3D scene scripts
# # # #
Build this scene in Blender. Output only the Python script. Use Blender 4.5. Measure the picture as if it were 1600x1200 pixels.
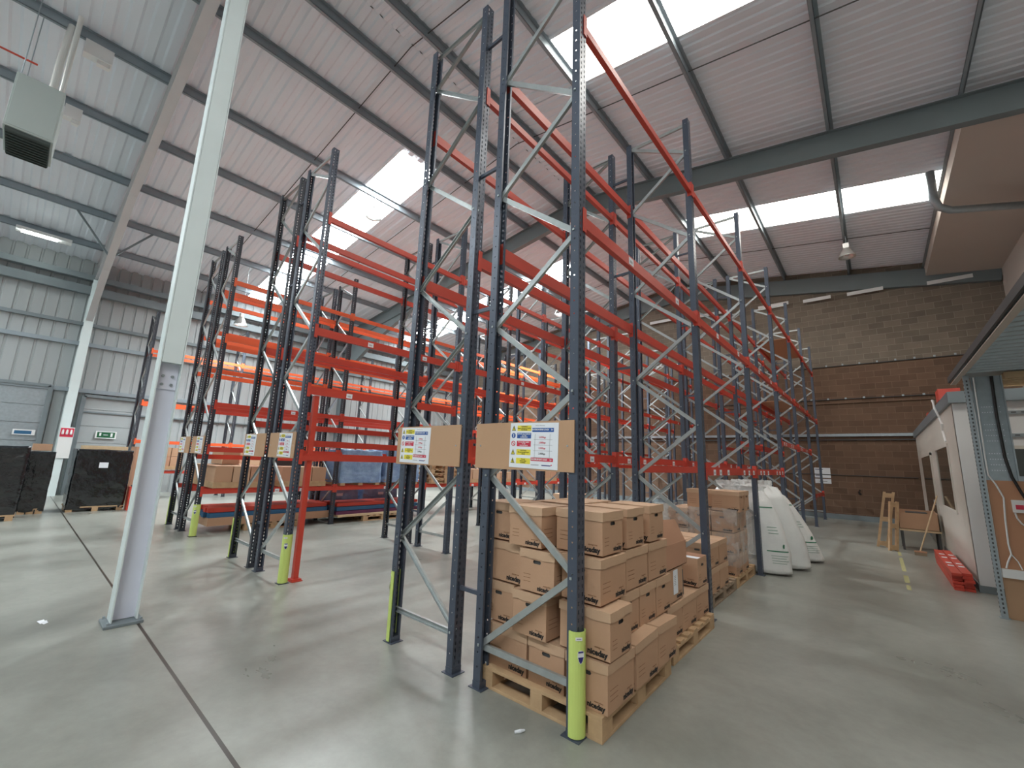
import bpy, bmesh, math, random
from mathutils import Matrix, Vector, noise
PI = math.pi
R = math.radians
random.seed(7)
for o in list(bpy.data.objects):
    bpy.data.objects.remove(o)
SC = bpy.context.scene
COL = SC.collection

# ------------------------------------------------------------------ camera, world, exposure
cam_d = bpy.data.cameras.new('camera')
cam = bpy.data.objects.new('camera', cam_d)
COL.objects.link(cam)
SC.camera = cam
_yaw, _pitch, _roll = 0.7119, 0.182, 0.0347
_f0 = Vector((-math.sin(_yaw), math.cos(_yaw), 0)); _r0 = Vector((math.cos(_yaw), math.sin(_yaw), 0)); _u0 = Vector((0, 0, 1))
_fw = _f0*math.cos(_pitch) + _u0*math.sin(_pitch); _up = _u0*math.cos(_pitch) - _f0*math.sin(_pitch)
_rt = _r0*math.cos(_roll) + _up*math.sin(_roll); _up = _up*math.cos(_roll) - _r0*math.sin(_roll)
M = Matrix(((_rt.x, _up.x, -_fw.x, 1.5706), (_rt.y, _up.y, -_fw.y, -2.5088), (_rt.z, _up.z, -_fw.z, 1.667), (0, 0, 0, 1)))
cam.matrix_world = M
cam_d.sensor_width = 36.0
cam_d.lens = 36.0*656.74/1600.0
cam_d.clip_start = 0.05
cam_d.clip_end = 200

SC.view_settings.view_transform = 'Standard'
SC.view_settings.look = 'None'
SC.view_settings.gamma = 1.0
SC.view_settings.use_curve_mapping = False
SC.view_settings.exposure = 0.82

W = bpy.data.worlds.new('sky'); SC.world = W; W.use_nodes = True
W.node_tree.nodes['Background'].inputs[0].default_value = (0.85, 0.93, 1.0, 1)
W.node_tree.nodes['Background'].inputs[1].default_value = 1.0

ROOFLIGHT_POWER = 11.0

# ------------------------------------------------------------------ materials
MATS = {}
def mat(name, col, rough=0.6, metal=0.0, noise_amt=0.0, noise_scale=5.0, emis=None, estr=0.0, bump=0.0, bscale=40.0, spec=None, alpha=None, trans=None, coat=None):
    if name in MATS: return MATS[name]
    m = bpy.data.materials.new(name); m.use_nodes = True
    nt = m.node_tree; b = nt.nodes['Principled BSDF']
    b.inputs['Base Color'].default_value = (*col, 1)
    b.inputs['Roughness'].default_value = rough
    b.inputs['Metallic'].default_value = metal
    if spec is not None: b.inputs['Specular IOR Level'].default_value = spec
    if coat: b.inputs['Coat Weight'].default_value = coat
    if alpha is not None: b.inputs['Alpha'].default_value = alpha
    if trans is not None: b.inputs['Transmission Weight'].default_value = trans
    if emis:
        b.inputs['Emission Color'].default_value = (*emis, 1); b.inputs['Emission Strength'].default_value = estr
    tc = nt.nodes.new('ShaderNodeTexCoord')
    if noise_amt > 0:
        n = nt.nodes.new('ShaderNodeTexNoise'); n.inputs['Scale'].default_value = noise_scale; n.inputs['Detail'].default_value = 5
        nt.links.new(tc.outputs['Object'], n.inputs['Vector'])
        mx = nt.nodes.new('ShaderNodeMix'); mx.data_type = 'RGBA'
        mx.inputs['A'].default_value = (*[c*(1-noise_amt) for c in col], 1)
        mx.inputs['B'].default_value = (*[min(1, c*(1+noise_amt)) for c in col], 1)
        nt.links.new(n.outputs['Fac'], mx.inputs['Factor']); nt.links.new(mx.outputs['Result'], b.inputs['Base Color'])
    if bump > 0:
        n2 = nt.nodes.new('ShaderNodeTexNoise'); n2.inputs['Scale'].default_value = bscale; n2.inputs['Detail'].default_value = 4
        nt.links.new(tc.outputs['Object'], n2.inputs['Vector'])
        bp = nt.nodes.new('ShaderNodeBump'); bp.inputs['Strength'].default_value = bump; bp.inputs['Distance'].default_value = 0.02
        nt.links.new(n2.outputs['Fac'], bp.inputs['Height']); nt.links.new(bp.outputs['Normal'], b.inputs['Normal'])
    MATS[name] = m
    return m

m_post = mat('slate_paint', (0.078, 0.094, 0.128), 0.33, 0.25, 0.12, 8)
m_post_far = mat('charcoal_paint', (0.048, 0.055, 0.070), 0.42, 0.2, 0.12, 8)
m_brace = mat('galvanised_steel', (0.44, 0.47, 0.47), 0.35, 0.6, 0.18, 14)
m_red = mat('red_beam_paint', (0.56, 0.060, 0.036), 0.42, 0.0, 0.10, 3)
m_orange = mat('orange_beam_paint', (0.80, 0.13, 0.04), 0.42, 0.0, 0.10, 3)
m_white = mat('white_plastic', (0.78, 0.78, 0.77), 0.45)
m_paper = mat('white_paper', (0.80, 0.82, 0.86), 0.7)
m_black = mat('black_print', (0.012, 0.011, 0.012), 0.6)
m_bprint = mat('brown_print', (0.20, 0.085, 0.03), 0.7)
m_card = mat('cardboard', (0.50, 0.300, 0.185), 0.75, 0, 0.07, 3.0, bump=0.05, bscale=60)
m_cardlid = mat('cardboard_lid', (0.56, 0.365, 0.235), 0.72, 0, 0.07, 3.0, bump=0.05, bscale=60)
m_cardpink = mat('plain_cardboard', (0.50, 0.27, 0.17), 0.75, 0, 0.06, 3.0)
m_wood = mat('pallet_wood', (0.50, 0.33, 0.185), 0.75, 0, 0.28, 9.0, bump=0.15, bscale=30)
m_woodold = mat('weathered_wood', (0.30, 0.22, 0.15), 0.8, 0, 0.28, 9.0)
m_woodpale = mat('pale_timber', (0.62, 0.46, 0.28), 0.7, 0, 0.2, 8.0)
m_mdf = mat('mdf_board', (0.50, 0.305, 0.18), 0.7, 0, 0.05, 2.0)
m_mdfdark = mat('orange_hardboard', (0.52, 0.265, 0.150), 0.65, 0, 0.08, 2.0)
m_lime = mat('lime_plastic', (0.58, 0.70, 0.19), 0.4, 0, 0.03, 4)
m_yellow = mat('sign_yellow', (0.82, 0.70, 0.06), 0.5)
m_blue = mat('sign_blue', (0.02, 0.09, 0.34), 0.5)
m_sred = mat('sign_red', (0.62, 0.03, 0.07), 0.5)
m_navy = mat('badge_navy', (0.02, 0.015, 0.16), 0.4)
m_green = mat('sign_green', (0.01, 0.10, 0.04), 0.5)
m_steelw = mat('white_steel', (0.72, 0.80, 0.80), 0.45, 0, 0.05, 3)
m_steelweb = mat('lilac_white_steel', (0.78, 0.79, 0.90), 0.5, 0, 0.05, 2.5)
m_steelg = mat('grey_steel', (0.20, 0.235, 0.25), 0.5, 0.1, 0.10, 2)
m_purlin = mat('galvanised_purlin', (0.30, 0.35, 0.385), 0.45, 0.3, 0.15, 3)
m_rafter = mat('rafter_paint', (0.17, 0.205, 0.215), 0.5, 0.0, 0.08, 2)
m_prim = mat('primer_beige', (0.60, 0.59, 0.60), 0.6, 0, 0.05, 2)
m_roof = mat('roof_liner', (0.78, 0.82, 0.88), 0.5, 0.0, 0.05, 0.6)
m_clad = mat('wall_liner', (0.38, 0.405, 0.41), 0.5, 0.0, 0.05, 0.5)
m_galv = mat('galvanised_sheet', (0.38, 0.43, 0.46), 0.4, 0.6, 0.2, 12)
m_cream = mat('cream_board', (0.52, 0.46, 0.41), 0.7, 0, 0.05, 0.7)
m_office = mat('office_white', (0.62, 0.59, 0.53), 0.6, 0, 0.04, 1.5)
m_officew = mat('office_front_white', (0.72, 0.73, 0.73), 0.6, 0, 0.03, 1.5)
m_glassd = mat('dark_glass', (0.05, 0.055, 0.045), 0.08, 0, spec=0.8)
m_dkgrey = mat('dark_grey', (0.07, 0.07, 0.07), 0.6)
m_wrapk = mat('black_stretch_film', (0.005, 0.007, 0.010), 0.16, 0, bump=1.0, bscale=6, spec=1.0)
m_bag = None
m_alu = mat('spun_aluminium', (0.62, 0.62, 0.60), 0.28, 0.85)
m_heater = mat('heater_case', (0.46, 0.52, 0.50), 0.45, 0.05, 0.04, 2)
m_louver = mat('heater_louver', (0.05, 0.065, 0.06), 0.5)
m_flue = mat('polished_flue', (0.85, 0.84, 0.80), 0.30, 0.6)
m_bluecart = mat('blue_carton', (0.05, 0.14, 0.36), 0.5, 0, 0.3, 3)
m_bluebeam = mat('blue_beam', (0.03, 0.13, 0.26), 0.45)
m_purple = mat('purple_beam', (0.10, 0.02, 0.07), 0.5)
m_rubber = mat('black_cable', (0.02, 0.02, 0.02), 0.5)
m_winwarm = mat('window_wall', (0.6, 0.6, 0.6), 0.5)
m_rooflight = mat('rooflight_grp', (0.9, 0.92, 0.9), 0.5, emis=(0.93, 0.985, 1.0), estr=ROOFLIGHT_POWER)
m_rooflight_dim = mat('rooflight_grp_dim', (0.9, 0.92, 0.88), 0.5, emis=(1.0, 0.96, 0.88), estr=ROOFLIGHT_POWER*0.38)  # same panels with the glow turned down to keep the right side darker
m_lamp = mat('lamp_glow', (1, 1, 1), 0.5, emis=(0.80, 0.93, 1.0), estr=60.0)
m_tube = mat('tube_glow', (1, 1, 1), 0.5, emis=(0.90, 1.0, 0.95), estr=14.0)

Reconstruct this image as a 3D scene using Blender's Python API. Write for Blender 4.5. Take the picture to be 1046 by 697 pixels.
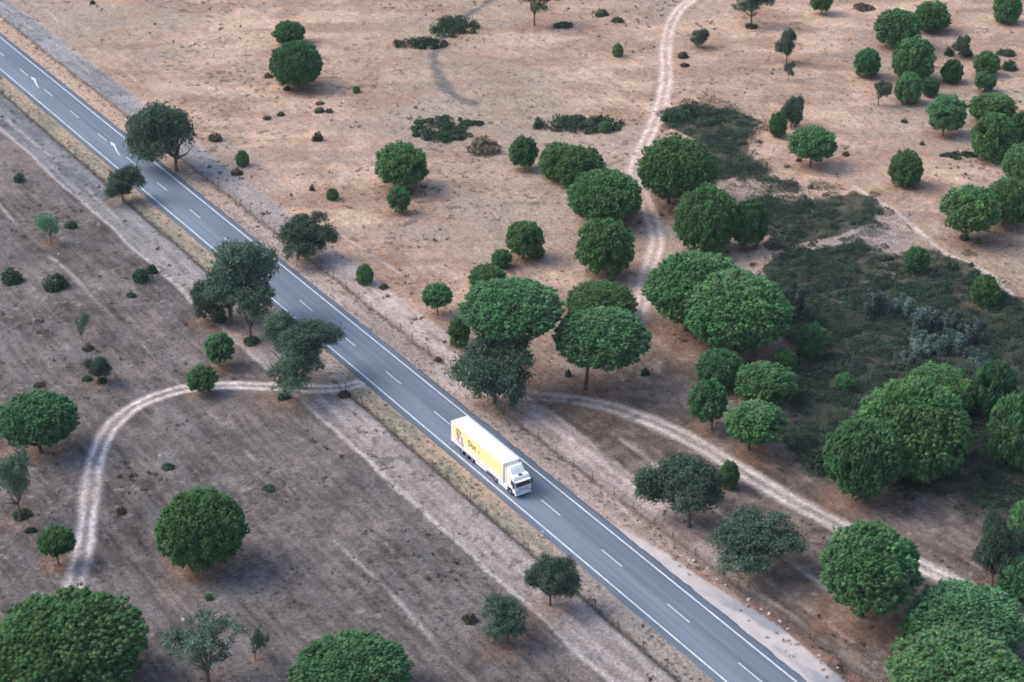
# # # #
Tally how many lines in the material above hold the word "Python". Write only that number.

▸ **Output of the task**
2